Fri, September 5, 3:30 to 4:45pm, Communications Building (CN), CN 3111

Abstract

This paper explores the concept of violence as a fundamental locality within immigration systems, shaped by racial state theory and legal-spatial violence. Immigration policies function as tools of exclusion and control, reinforcing racial hierarchies through border enforcement, detention centres, and internalized surveillance. The discussion situates legal violence within broader geographies of harm, illustrating how immigration law not only governs migrants’ lives but actively produces violence through spatial and legal mechanisms. By examining key scholarly contributions, including theories of legal violence and structural violence (Galtung, 1969), this chapter demonstrates how immigration laws embed racialized exclusion into national and transnational governance frameworks. The concept of legal-spatial violence is introduced to highlight how forced migrants experience a paradox of mobility and immobility, subjected to bordering practices that criminalize their existence. Narratives from asylum seekers and immigration legal practitioners (ILPs) from organisations in Glasgow, United Kingdom and New York, USA further illustrate the lived realities of these policies, showing how state violence is both physical and psychological.The paper also examines the critical role of immigration legal practitioners (ILPs) as they navigate a system designed to exclude, detain, and deport.
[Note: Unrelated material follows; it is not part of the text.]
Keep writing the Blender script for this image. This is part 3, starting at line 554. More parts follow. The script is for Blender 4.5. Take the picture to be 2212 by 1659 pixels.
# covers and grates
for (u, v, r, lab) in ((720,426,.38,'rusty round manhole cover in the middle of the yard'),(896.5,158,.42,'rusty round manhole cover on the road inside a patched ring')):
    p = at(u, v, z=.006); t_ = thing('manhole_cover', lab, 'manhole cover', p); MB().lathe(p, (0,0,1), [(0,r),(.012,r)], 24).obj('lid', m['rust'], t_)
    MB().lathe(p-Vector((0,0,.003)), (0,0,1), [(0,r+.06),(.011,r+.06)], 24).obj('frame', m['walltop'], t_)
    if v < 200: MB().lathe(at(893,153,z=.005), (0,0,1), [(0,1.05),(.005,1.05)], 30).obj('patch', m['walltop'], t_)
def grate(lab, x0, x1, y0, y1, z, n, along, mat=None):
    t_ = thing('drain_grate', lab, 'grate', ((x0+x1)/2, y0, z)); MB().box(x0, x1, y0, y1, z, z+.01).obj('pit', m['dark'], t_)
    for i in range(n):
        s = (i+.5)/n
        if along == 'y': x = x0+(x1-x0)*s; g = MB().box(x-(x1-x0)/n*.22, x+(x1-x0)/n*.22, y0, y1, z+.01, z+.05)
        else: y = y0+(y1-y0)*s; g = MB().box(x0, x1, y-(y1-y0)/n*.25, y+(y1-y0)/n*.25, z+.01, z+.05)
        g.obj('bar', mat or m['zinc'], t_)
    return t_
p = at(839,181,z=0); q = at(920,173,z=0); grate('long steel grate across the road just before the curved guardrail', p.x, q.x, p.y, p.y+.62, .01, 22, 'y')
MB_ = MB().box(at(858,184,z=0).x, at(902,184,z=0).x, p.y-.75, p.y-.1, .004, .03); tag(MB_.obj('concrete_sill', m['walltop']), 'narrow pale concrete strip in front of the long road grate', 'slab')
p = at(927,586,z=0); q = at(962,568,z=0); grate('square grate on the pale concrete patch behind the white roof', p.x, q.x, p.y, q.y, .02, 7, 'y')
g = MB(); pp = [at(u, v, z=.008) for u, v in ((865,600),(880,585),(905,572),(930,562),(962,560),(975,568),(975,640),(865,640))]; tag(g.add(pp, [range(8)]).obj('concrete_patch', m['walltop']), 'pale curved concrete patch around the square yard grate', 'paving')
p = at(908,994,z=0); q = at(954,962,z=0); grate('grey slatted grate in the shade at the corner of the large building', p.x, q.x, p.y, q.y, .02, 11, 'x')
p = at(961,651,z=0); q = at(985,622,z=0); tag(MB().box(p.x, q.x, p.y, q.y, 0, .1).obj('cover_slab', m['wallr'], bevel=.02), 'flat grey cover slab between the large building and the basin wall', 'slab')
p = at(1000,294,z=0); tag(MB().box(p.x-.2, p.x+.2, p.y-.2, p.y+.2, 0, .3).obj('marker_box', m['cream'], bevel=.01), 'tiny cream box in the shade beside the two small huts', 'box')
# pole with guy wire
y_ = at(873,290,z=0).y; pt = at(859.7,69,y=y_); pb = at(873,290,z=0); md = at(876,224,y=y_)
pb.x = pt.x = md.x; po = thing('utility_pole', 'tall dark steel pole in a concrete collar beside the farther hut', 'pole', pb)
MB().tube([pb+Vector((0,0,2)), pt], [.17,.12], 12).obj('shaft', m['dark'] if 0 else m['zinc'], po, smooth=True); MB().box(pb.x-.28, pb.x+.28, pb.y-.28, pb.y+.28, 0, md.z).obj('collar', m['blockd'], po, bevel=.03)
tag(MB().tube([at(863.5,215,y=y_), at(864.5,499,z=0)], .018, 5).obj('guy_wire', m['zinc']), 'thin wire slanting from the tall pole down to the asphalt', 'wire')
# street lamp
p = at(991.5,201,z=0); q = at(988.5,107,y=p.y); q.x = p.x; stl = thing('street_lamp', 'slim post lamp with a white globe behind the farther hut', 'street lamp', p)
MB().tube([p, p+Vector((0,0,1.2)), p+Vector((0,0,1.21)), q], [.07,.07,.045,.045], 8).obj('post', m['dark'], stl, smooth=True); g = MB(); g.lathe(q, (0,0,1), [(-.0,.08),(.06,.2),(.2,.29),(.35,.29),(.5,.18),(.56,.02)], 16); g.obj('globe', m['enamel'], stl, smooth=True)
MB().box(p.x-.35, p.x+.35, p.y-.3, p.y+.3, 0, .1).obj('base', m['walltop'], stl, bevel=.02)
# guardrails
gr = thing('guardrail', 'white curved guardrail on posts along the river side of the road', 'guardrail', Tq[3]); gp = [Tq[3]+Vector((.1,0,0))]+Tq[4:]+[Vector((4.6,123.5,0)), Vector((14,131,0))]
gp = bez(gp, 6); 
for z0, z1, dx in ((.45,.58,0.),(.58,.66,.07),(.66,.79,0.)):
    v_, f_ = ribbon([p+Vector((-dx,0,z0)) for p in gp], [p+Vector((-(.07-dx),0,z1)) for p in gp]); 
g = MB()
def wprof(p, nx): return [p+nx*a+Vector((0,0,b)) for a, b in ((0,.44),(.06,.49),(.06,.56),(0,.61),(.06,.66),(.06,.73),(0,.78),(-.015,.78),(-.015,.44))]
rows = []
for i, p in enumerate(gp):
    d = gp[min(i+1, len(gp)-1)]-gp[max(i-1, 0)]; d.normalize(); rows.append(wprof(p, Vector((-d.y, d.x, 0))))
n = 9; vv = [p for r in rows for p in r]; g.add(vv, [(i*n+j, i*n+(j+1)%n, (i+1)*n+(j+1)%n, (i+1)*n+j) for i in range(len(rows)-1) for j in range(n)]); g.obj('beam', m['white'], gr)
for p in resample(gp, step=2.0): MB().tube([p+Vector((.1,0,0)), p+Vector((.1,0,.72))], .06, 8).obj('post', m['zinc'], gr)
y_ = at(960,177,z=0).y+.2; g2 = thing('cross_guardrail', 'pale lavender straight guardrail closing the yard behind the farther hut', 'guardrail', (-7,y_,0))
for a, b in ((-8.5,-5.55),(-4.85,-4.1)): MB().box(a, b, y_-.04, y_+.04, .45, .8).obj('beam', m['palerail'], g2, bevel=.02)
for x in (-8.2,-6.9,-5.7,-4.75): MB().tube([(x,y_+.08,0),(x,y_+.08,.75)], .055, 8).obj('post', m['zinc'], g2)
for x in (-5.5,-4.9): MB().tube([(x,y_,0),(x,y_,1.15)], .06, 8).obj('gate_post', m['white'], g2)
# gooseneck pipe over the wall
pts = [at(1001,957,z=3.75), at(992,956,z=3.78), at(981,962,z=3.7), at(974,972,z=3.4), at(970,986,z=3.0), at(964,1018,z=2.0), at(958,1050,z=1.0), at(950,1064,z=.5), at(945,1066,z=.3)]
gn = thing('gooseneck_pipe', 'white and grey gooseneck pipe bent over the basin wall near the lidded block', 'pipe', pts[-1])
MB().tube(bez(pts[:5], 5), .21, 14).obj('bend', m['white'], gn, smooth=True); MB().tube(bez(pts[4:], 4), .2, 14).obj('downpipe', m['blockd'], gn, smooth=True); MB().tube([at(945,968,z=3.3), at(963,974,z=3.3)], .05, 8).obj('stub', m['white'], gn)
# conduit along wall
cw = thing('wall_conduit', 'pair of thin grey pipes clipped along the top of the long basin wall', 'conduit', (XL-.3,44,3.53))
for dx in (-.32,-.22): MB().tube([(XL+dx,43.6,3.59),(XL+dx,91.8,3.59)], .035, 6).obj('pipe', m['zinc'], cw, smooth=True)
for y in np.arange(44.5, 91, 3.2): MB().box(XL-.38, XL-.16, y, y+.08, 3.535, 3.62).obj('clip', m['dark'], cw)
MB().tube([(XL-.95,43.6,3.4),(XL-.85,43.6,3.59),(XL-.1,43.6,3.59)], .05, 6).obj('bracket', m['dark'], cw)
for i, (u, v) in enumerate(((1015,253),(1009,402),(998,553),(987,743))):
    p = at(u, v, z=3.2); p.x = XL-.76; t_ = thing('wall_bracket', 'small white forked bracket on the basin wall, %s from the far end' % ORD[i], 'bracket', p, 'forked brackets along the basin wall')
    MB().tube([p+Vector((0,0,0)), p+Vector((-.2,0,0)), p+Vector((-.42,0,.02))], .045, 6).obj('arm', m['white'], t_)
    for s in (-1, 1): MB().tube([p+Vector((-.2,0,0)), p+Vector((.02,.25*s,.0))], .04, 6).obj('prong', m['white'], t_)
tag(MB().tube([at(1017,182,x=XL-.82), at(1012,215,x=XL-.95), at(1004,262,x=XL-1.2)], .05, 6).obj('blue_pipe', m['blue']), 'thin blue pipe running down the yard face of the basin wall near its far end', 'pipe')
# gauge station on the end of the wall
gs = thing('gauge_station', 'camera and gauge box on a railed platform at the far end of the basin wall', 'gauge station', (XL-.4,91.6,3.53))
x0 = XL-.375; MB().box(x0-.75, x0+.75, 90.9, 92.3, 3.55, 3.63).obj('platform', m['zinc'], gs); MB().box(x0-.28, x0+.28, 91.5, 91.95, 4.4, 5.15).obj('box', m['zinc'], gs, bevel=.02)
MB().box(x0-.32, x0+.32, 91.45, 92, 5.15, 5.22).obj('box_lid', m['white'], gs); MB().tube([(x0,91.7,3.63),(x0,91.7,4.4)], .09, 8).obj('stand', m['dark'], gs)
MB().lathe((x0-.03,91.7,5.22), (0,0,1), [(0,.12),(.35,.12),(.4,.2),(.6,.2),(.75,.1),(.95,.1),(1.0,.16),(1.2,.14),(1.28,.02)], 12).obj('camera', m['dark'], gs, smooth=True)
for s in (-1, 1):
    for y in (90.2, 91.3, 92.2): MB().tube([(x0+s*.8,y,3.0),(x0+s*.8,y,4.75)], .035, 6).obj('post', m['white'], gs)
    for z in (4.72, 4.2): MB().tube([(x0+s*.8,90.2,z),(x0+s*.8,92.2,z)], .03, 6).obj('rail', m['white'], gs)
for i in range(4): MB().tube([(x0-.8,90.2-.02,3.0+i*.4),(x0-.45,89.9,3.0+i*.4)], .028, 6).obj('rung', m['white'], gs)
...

While ILPs serve as advocates, intermediaries, and challengers of legal violence, they too are embedded in restrictive bureaucratic frameworks that often limit their ability to secure justice for their clients. The vicarious trauma and emotional labour associated with this work highlight the broader toll that systemic violence imposes—not just on migrants, but on those working within legal advocacy. By exposing the contradictions, ethical dilemmas, and resistance strategies of ILPs, this paper underscores their dual role as both enforcers and disruptors of immigration law.
Ultimately, this paper argues that violence within immigration systems is not incidental but central to the racial state, necessitating systemic change to challenge exclusionary policies and advance justice for migrants.